Crime & Courts

Anchorage couple sentenced on federal drug trafficking and money laundering charges

Two Anchorage residents have been sentenced to years in prison after pleading guilty to selling methamphetamine and violating federal banking rules by concealing the profits.

May Saelee, 47, and her husband, Cher Vang, also 47, were sentenced by U.S. District Court Judge Timothy Burgess to 40 months and 57 months in federal prison, respectively, followed by five years of supervised release.

According to an affidavit filed in federal court, in 2017 a “cooperating source,” never named in the documents, approached law enforcement unprompted and told them about the couple’s operation.

The source “had been involved in dealing methamphetamine,” wrote Alaska State Trooper Ricky Pawlak in the criminal complaint. The person came forward because they were “tired of seeing people’s lives ruined because of drugs.”

During the course of a year, the source purchased 15 ounces of nearly pure methamphetamine from Saelee and Vang, who were referred to in court documents at times as “The First Lady,” and “The President,” as well as “Spud.”

Saelee and Vang pleaded guilty to conspiracies to distribute 50 grams or more of meth, though investigators reported spending $12,000 during controlled buys for more than 400 grams.

In plea agreements, the couple admitted to selling meth to people they knew would re-sell it, and making structured deposits worth more than $150,000 into bank accounts to launder proceeds between 2011 and 2018. The money was also used to buy real-estate and other properties. As part of their agreement with prosecutors, the couple surrendered over $150,000, along with nine firearms, a mix of handguns and hunting rifles.

Though the couple pleaded guilty in 2019, sentencing was delayed for more than two years because federal courts have been largely closed to in-person proceedings. While Saelee was released on bail during that period, Mr. Vang has remained in jail.

In a written statement, the U.S. Attorney’s office referred to the case as breaking up a “drug ring operating out of Mountain View,” where the couple owned a property referred to as “The Poker House” in which all the controlled buys took place. Saelee and Vang lived in a property in another neighborhood close to Muldoon Road.
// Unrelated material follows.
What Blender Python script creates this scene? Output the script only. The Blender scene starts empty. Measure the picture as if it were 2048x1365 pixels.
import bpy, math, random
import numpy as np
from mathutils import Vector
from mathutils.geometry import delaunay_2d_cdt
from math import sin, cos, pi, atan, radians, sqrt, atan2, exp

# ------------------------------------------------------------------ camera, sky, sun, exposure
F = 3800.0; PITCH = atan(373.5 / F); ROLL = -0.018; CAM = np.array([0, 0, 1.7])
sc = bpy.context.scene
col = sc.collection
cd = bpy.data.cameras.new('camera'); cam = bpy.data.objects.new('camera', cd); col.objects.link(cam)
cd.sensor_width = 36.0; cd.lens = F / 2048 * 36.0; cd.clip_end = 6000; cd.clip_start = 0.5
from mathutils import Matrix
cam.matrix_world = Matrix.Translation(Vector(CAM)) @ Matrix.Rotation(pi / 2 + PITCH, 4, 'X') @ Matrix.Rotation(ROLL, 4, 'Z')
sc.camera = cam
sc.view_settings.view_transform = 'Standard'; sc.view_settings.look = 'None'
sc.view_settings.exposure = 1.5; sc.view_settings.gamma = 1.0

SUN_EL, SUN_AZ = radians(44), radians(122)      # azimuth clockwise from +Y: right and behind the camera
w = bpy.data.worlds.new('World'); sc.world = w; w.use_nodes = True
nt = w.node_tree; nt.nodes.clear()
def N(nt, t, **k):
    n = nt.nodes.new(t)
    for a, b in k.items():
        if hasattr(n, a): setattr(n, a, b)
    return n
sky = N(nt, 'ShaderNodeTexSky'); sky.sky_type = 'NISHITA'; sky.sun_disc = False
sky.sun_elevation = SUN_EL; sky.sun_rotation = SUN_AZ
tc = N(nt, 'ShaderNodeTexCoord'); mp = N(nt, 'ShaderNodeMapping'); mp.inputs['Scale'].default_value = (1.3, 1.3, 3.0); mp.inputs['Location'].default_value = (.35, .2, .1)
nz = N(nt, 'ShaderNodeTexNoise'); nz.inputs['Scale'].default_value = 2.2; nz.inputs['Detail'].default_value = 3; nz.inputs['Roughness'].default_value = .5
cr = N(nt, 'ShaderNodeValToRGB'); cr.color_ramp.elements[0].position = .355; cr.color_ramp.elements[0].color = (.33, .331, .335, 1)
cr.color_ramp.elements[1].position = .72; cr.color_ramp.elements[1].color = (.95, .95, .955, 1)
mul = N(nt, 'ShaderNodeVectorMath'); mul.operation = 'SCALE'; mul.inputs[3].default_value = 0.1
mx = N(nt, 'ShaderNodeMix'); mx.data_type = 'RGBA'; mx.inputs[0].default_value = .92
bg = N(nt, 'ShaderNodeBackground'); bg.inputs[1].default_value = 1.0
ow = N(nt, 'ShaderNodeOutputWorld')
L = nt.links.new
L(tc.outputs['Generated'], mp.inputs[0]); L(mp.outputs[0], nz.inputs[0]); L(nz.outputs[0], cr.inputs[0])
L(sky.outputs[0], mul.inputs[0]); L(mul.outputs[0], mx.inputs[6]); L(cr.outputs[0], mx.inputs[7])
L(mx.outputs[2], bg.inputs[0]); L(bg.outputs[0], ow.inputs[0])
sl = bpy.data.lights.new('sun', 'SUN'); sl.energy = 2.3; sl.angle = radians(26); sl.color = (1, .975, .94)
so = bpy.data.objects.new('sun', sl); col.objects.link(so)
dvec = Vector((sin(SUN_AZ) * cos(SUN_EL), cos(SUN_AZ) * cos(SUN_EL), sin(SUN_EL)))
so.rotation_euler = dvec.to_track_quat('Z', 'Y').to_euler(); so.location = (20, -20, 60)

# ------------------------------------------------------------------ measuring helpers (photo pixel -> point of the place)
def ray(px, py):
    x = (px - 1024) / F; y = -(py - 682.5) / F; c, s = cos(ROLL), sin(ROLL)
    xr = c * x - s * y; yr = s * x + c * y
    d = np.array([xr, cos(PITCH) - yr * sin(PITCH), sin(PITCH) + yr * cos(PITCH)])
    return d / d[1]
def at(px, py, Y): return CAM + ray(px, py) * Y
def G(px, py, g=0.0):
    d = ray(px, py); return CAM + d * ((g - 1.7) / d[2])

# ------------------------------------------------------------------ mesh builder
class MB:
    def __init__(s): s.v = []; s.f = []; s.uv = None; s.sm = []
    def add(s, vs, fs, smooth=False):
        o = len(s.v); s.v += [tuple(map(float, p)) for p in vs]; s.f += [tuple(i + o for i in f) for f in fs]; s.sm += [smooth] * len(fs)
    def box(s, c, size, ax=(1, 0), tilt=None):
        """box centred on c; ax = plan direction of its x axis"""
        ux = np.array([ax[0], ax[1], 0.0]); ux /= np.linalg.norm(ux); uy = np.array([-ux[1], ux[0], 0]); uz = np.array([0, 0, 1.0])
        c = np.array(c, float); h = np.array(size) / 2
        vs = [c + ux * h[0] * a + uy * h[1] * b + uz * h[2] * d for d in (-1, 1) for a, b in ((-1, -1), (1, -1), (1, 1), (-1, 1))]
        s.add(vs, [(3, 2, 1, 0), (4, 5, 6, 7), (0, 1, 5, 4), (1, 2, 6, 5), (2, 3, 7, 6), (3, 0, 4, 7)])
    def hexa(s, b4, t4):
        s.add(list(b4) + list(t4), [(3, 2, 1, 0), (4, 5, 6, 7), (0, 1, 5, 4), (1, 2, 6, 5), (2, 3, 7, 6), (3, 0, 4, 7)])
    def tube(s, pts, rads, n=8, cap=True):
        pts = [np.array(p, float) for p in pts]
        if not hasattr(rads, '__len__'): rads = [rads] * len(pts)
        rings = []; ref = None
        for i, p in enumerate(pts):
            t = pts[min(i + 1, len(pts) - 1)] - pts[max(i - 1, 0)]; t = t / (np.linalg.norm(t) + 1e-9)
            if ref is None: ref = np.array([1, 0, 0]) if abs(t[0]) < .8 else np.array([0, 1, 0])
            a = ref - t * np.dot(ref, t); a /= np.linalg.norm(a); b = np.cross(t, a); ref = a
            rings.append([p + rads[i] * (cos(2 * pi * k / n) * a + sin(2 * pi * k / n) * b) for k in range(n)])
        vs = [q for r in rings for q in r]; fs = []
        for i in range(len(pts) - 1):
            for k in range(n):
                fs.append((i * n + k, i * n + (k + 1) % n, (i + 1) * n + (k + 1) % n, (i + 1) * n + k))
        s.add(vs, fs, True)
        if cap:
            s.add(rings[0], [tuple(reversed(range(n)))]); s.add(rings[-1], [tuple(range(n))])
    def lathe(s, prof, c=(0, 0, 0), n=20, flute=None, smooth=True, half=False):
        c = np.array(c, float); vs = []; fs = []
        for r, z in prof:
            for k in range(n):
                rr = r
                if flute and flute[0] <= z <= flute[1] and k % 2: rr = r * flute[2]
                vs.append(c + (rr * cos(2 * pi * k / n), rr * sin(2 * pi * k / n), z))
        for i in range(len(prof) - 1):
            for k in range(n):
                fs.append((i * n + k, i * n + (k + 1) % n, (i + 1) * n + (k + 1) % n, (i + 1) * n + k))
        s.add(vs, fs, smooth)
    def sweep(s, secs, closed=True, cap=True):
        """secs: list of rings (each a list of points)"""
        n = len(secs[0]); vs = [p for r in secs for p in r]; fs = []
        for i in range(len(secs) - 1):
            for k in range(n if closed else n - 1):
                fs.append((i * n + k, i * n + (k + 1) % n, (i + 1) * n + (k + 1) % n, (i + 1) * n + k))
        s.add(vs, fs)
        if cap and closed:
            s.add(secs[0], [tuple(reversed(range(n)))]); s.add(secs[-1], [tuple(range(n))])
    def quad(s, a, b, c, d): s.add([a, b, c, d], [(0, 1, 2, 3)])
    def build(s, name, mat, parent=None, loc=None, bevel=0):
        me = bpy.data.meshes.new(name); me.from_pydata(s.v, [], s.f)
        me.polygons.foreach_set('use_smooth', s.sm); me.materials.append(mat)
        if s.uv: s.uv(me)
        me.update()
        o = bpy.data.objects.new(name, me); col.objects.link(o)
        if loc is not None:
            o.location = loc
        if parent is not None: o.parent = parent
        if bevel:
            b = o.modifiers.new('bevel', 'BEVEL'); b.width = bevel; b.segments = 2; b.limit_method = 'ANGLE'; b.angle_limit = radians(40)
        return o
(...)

In response to an email seeking clarification about additional conspirators in the alleged drug ring, a spokesperson for the Attorney’s Office said there are no other defendants in the case.

“I think this reference is more about the fact that they sold a very large amount of methamphetamine over a long period of time to many people,” wrote Public Affairs Officer Lisa K. Houghton.

Through their attorneys, both Saelee and Vang declined to comment.

“I think that the government frequently boasts about every case as if it was a major victory,” said Steven Wells, Vang’s attorney, who criticized what he believes are outdated and overly punitive federal sentencing guidelines for drug offenses.

“The fact that drugs are cheaper and of higher quality (now) tells you how successful that war on drugs has been,” Wells said.

“It should be really obvious that the penalties for drug crimes are extremely harsh in federal court,” said D. Scott Dattan, Saelee’s attorney.

Both Saelee and Vang will serve their sentences at federal facilities outside of Alaska.